Instructions for the task ->
All the data should be repeated exactly. Any image in it is left out.
**** Given data ****
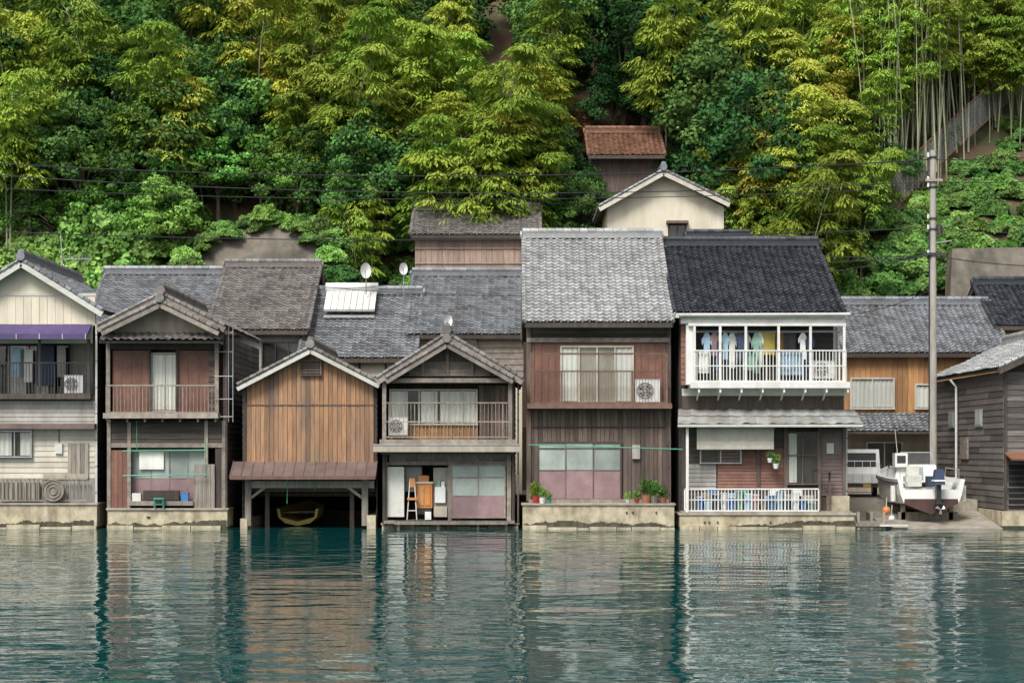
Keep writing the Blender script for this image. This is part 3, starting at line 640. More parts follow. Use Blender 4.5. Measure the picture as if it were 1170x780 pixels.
# ============================================================ utility pole + wires
o=Obj('utility_pole'); d=6
x=X(1066,d)
o.tube('pole','pole',[(x,d,.9),(x,d,Z(172,d))],[.17,.12],12)
o.box('crossarm','wood_trim',x-.35,x+.35,d-.2,d-.12,Z(208,d),Z(205,d)); o.box('crossarm','steel_dark',x-.5,x+.5,d-.2,d-.12,Z(292,d),Z(289,d))
for q in (180,207,214,250,262,291): o.tube('insulator','white_plastic',[(x-.22,d-.1,Z(q,d)),(x-.22,d-.1,Z(q,d)+.18)],.05,6); o.tube('band','steel_dark',[(x,d,Z(q,d)-.04),(x,d,Z(q,d)+.04)],.16,10)
o.tube('junction_box','steel_dark',[(x+.25,d-.1,Z(268,d)),(x+.25,d-.1,Z(258,d))],.12,8)
o.tube('lamp_arm','alu',[(x,d,Z(278,d)),(x+.7,d-.3,Z(276,d))],.02,5)
o.tube('cable_riser','steel_dark',[(x-.17,d-.05,1),(x-.16,d-.05,Z(255,d))],.03,5)
o.finish()
def wire(p0,p1,sag,r=.016):
    a=Vector((X(p0[0],p0[2]),p0[2],Z(p0[1],p0[2]))); b=Vector((X(p1[0],p1[2]),p1[2],Z(p1[1],p1[2])))
    W.tube('wire','steel_dark',[a.lerp(b,t)-Vector((0,0,sag*4*t*(1-t))) for t in np.linspace(0,1,25)],r,4,False)
W=Obj('overhead_wires')
wire((1066,182,6),(-60,183,10),.7,.022); wire((1066,207,6),(-60,196,10),.7,.02); wire((1066,214,6),(-60,212,10),.55)
wire((1066,260,6),(-60,262,12),.5,.02); wire((1066,292,6),(600,283,10),.5); wire((1066,291,6),(800,272,14),.4); wire((1066,182,6),(1300,160,10),.3); wire((1066,207,6),(1300,190,10),.3); wire((1066,292,6),(1300,300,8),.3,.02); wire((1066,330,6),(962,360,8),.2); wire((1066,260,6),(1300,256,8),.3)
wire((355,326,14),(460,322,14),.2); wire((1066,291,6),(352,326,14),1.0)
W.finish()
o=Obj('tv_antenna')
x,d=X(72,12),12
o.tube('mast','alu',[(x,d,Z(318,d)),(x-.1,d,Z(266,d))],.025,5); o.tube('boom','alu',[(x-.1,d,Z(296,d)),(x+1.3,d,Z(296,d))],.02,5)
for i in range(8): o.tube('element','alu',[(x+i*.17,d-.5,Z(296,d)),(x+i*.17,d+.5,Z(296,d)+.05)],.012,4); o.tube('element','alu',[(x+i*.17,d,Z(296,d)-.2),(x+i*.17,d,Z(296,d)+.2)],.012,4)
o.finish()
# ============================================================ motorboat
o=Obj('white_motorboat')
cx,y0,Lb,Wb,zk=X(1060,1),.4,6.2,2.6,.5
n=16;v=[]
def sec(t):
    w=Wb/2*(1-max(0,(t-.35)/.65)**2.3*.97); sh=.45*t*t; kz=.0+.55*max(0,(t-.6)/.4)**2
    return [(-w,1.35+sh),(-w*.97,1.2+sh),(-w*.9,.75+sh*.5),(-w*.8,.42+kz*.6),(0,kz),(w*.8,.42+kz*.6),(w*.9,.75+sh*.5),(w*.97,1.2+sh),(w,1.35+sh),(w*.86,1.37+sh),(w*.8,.95+sh*.6),(-w*.8,.95+sh*.6),(-w*.86,1.37+sh)]
S=[sec(i/(n-1)) for i in range(n)]; K=13
for i in range(n):
    for a,b in S[i]: v.append((cx+a-.35*(i/(n-1)),y0+Lb*i/(n-1),zk+b))
fw=[];fd=[]
for i in range(n-1):
    for j in range(K):
        q=(i*K+j,i*K+(j+1)%K,(i+1)*K+(j+1)%K,(i+1)*K+j); (fd if j in(3,4) else fw).append(q)
fw.append(tuple(range(K)))
o.add('hull','hull_white',v,fw,.5); o.add('hull_bottom','hull_dark',v,fd,.5)
vt=[(cx+a*1.004,y0-.006,zk+b) for a,b in S[0][3:6]]+[(cx+S[0][5][0]*.98,y0-.006,zk+.6),(cx+S[0][3][0]*.98,y0-.006,zk+.6)]
o.add('transom_bottom','hull_dark',vt,[(0,1,2,3,4)],.4)
for j in (1,7): o.tube('rub_rail','steel_dark',[(cx+S[i][j][0]*1.02-.35*i/(n-1),y0+Lb*i/(n-1),zk+S[i][j][1]) for i in range(n)],.03,5)
zz=zk+1.3
o.hexa('cabin','hull_white',[(cx-.95,y0+2.2,zz-.1),(cx-.95,y0+4.9,zz-.1),(cx+.7,y0+4.9,zz-.1),(cx+.85,y0+2.2,zz-.1),(cx-.8,y0+2.35,zz+.6),(cx-.7,y0+4.2,zz+.5),(cx+.5,y0+4.2,zz+.5),(cx+.7,y0+2.35,zz+.6)],.5)
o.hexa('cabin_door','frost',[(cx-.35,y0+2.2,zz),(cx-.35,y0+2.3,zz),(cx+.2,y0+2.3,zz),(cx+.2,y0+2.2,zz),(cx-.35,y0+2.3,zz+.5),(cx-.35,y0+2.36,zz+.5),(cx+.2,y0+2.36,zz+.5),(cx+.2,y0+2.3,zz+.5)])
o.add('windshield','glass',[(cx-.72,y0+2.4,zz+.6),(cx+.7,y0+2.4,zz+.6),(cx+.6,y0+2.8,zz+1.05),(cx-.6,y0+2.8,zz+1.05)],[(0,1,2,3)])
o.tube('windshield_frame','alu',[(cx-.72,y0+2.4,zz+.6),(cx-.6,y0+2.8,zz+1.07),(cx+.6,y0+2.8,zz+1.07),(cx+.7,y0+2.4,zz+.6)],.025,6)
o.box('seat','off_white',cx-.65,cx-.1,y0+1.2,y0+1.7,zz-.25,zz+.2); o.box('seat','navy',cx+.15,cx+.65,y0+1.2,y0+1.7,zz-.25,zz+.15); o.box('seat_back','off_white',cx-.6,cx-.1,y0+1.65,y0+1.75,zz+.2,zz+.55)
o.box('engine_hatch','off_white',cx-.95,cx-.4,y0+.1,y0+.6,zz-.05,zz+.16); o.box('locker','off_white',cx+.45,cx+.98,y0+.1,y0+.6,zz-.05,zz+.12)
for sx in (-1,1):
    o.tube('handrail','alu',[(cx+sx*1.13,y0+.3,zz+.05),(cx+sx*1.13,y0+.3,zz+.42),(cx+sx*1.13-.1,y0+2,zz+.47),(cx+sx*1.13-.1,y0+2.2,zz+.12)],.02,5)
    o.tube('fender','white_plastic',[(cx+sx*1.36,y0+.5,zk+.5),(cx+sx*1.36,y0+.5,zk+1.1)],[.1,.1],8)
o.tube('antenna','white_plastic',[(cx-.7,y0+2.6,zz+.5),(cx-.85,y0+2.6,zz+2.0)],.012,4)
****
Solution to this problem ->
Keep writing the Blender script for this image. This is part 3, starting at line 640. More parts follow. Use Blender 4.5. Measure the picture as if it were 1170x780 pixels.
# ============================================================ utility pole + wires
o=Obj('utility_pole'); d=6
x=X(1066,d)
o.tube('pole','pole',[(x,d,.9),(x,d,Z(172,d))],[.17,.12],12)
o.box('crossarm','wood_trim',x-.35,x+.35,d-.2,d-.12,Z(208,d),Z(205,d)); o.box('crossarm','steel_dark',x-.5,x+.5,d-.2,d-.12,Z(292,d),Z(289,d))
for q in (180,207,214,250,262,291): o.tube('insulator','white_plastic',[(x-.22,d-.1,Z(q,d)),(x-.22,d-.1,Z(q,d)+.18)],.05,6); o.tube('band','steel_dark',[(x,d,Z(q,d)-.04),(x,d,Z(q,d)+.04)],.16,10)
o.tube('junction_box','steel_dark',[(x+.25,d-.1,Z(268,d)),(x+.25,d-.1,Z(258,d))],.12,8)
o.tube('lamp_arm','alu',[(x,d,Z(278,d)),(x+.7,d-.3,Z(276,d))],.02,5)
o.tube('cable_riser','steel_dark',[(x-.17,d-.05,1),(x-.16,d-.05,Z(255,d))],.03,5)
o.finish()
def wire(p0,p1,sag,r=.016):
    a=Vector((X(p0[0],p0[2]),p0[2],Z(p0[1],p0[2]))); b=Vector((X(p1[0],p1[2]),p1[2],Z(p1[1],p1[2])))
    W.tube('wire','steel_dark',[a.lerp(b,t)-Vector((0,0,sag*4*t*(1-t))) for t in np.linspace(0,1,25)],r,4,False)
W=Obj('overhead_wires')
wire((1066,182,6),(-60,183,10),.7,.022); wire((1066,207,6),(-60,196,10),.7,.02); wire((1066,214,6),(-60,212,10),.55)
wire((1066,260,6),(-60,262,12),.5,.02); wire((1066,292,6),(600,283,10),.5); wire((1066,291,6),(800,272,14),.4); wire((1066,182,6),(1300,160,10),.3); wire((1066,207,6),(1300,190,10),.3); wire((1066,292,6),(1300,300,8),.3,.02); wire((1066,330,6),(962,360,8),.2); wire((1066,260,6),(1300,256,8),.3)
wire((355,326,14),(460,322,14),.2); wire((1066,291,6),(352,326,14),1.0)
W.finish()
o=Obj('tv_antenna')
x,d=X(72,12),12
o.tube('mast','alu',[(x,d,Z(318,d)),(x-.1,d,Z(266,d))],.025,5); o.tube('boom','alu',[(x-.1,d,Z(296,d)),(x+1.3,d,Z(296,d))],.02,5)
for i in range(8): o.tube('element','alu',[(x+i*.17,d-.5,Z(296,d)),(x+i*.17,d+.5,Z(296,d)+.05)],.012,4); o.tube('element','alu',[(x+i*.17,d,Z(296,d)-.2),(x+i*.17,d,Z(296,d)+.2)],.012,4)
o.finish()
# ============================================================ motorboat
o=Obj('white_motorboat')
cx,y0,Lb,Wb,zk=X(1060,1),.4,6.2,2.6,.5
n=16;v=[]
def sec(t):
    w=Wb/2*(1-max(0,(t-.35)/.65)**2.3*.97); sh=.45*t*t; kz=.0+.55*max(0,(t-.6)/.4)**2
    return [(-w,1.35+sh),(-w*.97,1.2+sh),(-w*.9,.75+sh*.5),(-w*.8,.42+kz*.6),(0,kz),(w*.8,.42+kz*.6),(w*.9,.75+sh*.5),(w*.97,1.2+sh),(w,1.35+sh),(w*.86,1.37+sh),(w*.8,.95+sh*.6),(-w*.8,.95+sh*.6),(-w*.86,1.37+sh)]
S=[sec(i/(n-1)) for i in range(n)]; K=13
for i in range(n):
    for a,b in S[i]: v.append((cx+a-.35*(i/(n-1)),y0+Lb*i/(n-1),zk+b))
fw=[];fd=[]
for i in range(n-1):
    for j in range(K):
        q=(i*K+j,i*K+(j+1)%K,(i+1)*K+(j+1)%K,(i+1)*K+j); (fd if j in(3,4) else fw).append(q)
fw.append(tuple(range(K)))
o.add('hull','hull_white',v,fw,.5); o.add('hull_bottom','hull_dark',v,fd,.5)
vt=[(cx+a*1.004,y0-.006,zk+b) for a,b in S[0][3:6]]+[(cx+S[0][5][0]*.98,y0-.006,zk+.6),(cx+S[0][3][0]*.98,y0-.006,zk+.6)]
o.add('transom_bottom','hull_dark',vt,[(0,1,2,3,4)],.4)
for j in (1,7): o.tube('rub_rail','steel_dark',[(cx+S[i][j][0]*1.02-.35*i/(n-1),y0+Lb*i/(n-1),zk+S[i][j][1]) for i in range(n)],.03,5)
zz=zk+1.3
o.hexa('cabin','hull_white',[(cx-.95,y0+2.2,zz-.1),(cx-.95,y0+4.9,zz-.1),(cx+.7,y0+4.9,zz-.1),(cx+.85,y0+2.2,zz-.1),(cx-.8,y0+2.35,zz+.6),(cx-.7,y0+4.2,zz+.5),(cx+.5,y0+4.2,zz+.5),(cx+.7,y0+2.35,zz+.6)],.5)
o.hexa('cabin_door','frost',[(cx-.35,y0+2.2,zz),(cx-.35,y0+2.3,zz),(cx+.2,y0+2.3,zz),(cx+.2,y0+2.2,zz),(cx-.35,y0+2.3,zz+.5),(cx-.35,y0+2.36,zz+.5),(cx+.2,y0+2.36,zz+.5),(cx+.2,y0+2.3,zz+.5)])
o.add('windshield','glass',[(cx-.72,y0+2.4,zz+.6),(cx+.7,y0+2.4,zz+.6),(cx+.6,y0+2.8,zz+1.05),(cx-.6,y0+2.8,zz+1.05)],[(0,1,2,3)])
o.tube('windshield_frame','alu',[(cx-.72,y0+2.4,zz+.6),(cx-.6,y0+2.8,zz+1.07),(cx+.6,y0+2.8,zz+1.07),(cx+.7,y0+2.4,zz+.6)],.025,6)
o.box('seat','off_white',cx-.65,cx-.1,y0+1.2,y0+1.7,zz-.25,zz+.2); o.box('seat','navy',cx+.15,cx+.65,y0+1.2,y0+1.7,zz-.25,zz+.15); o.box('seat_back','off_white',cx-.6,cx-.1,y0+1.65,y0+1.75,zz+.2,zz+.55)
o.box('engine_hatch','off_white',cx-.95,cx-.4,y0+.1,y0+.6,zz-.05,zz+.16); o.box('locker','off_white',cx+.45,cx+.98,y0+.1,y0+.6,zz-.05,zz+.12)
for sx in (-1,1):
    o.tube('handrail','alu',[(cx+sx*1.13,y0+.3,zz+.05),(cx+sx*1.13,y0+.3,zz+.42),(cx+sx*1.13-.1,y0+2,zz+.47),(cx+sx*1.13-.1,y0+2.2,zz+.12)],.02,5)
    o.tube('fender','white_plastic',[(cx+sx*1.36,y0+.5,zk+.5),(cx+sx*1.36,y0+.5,zk+1.1)],[.1,.1],8)
o.tube('antenna','white_plastic',[(cx-.7,y0+2.6,zz+.5),(cx-.85,y0+2.6,zz+2.0)],.012,4)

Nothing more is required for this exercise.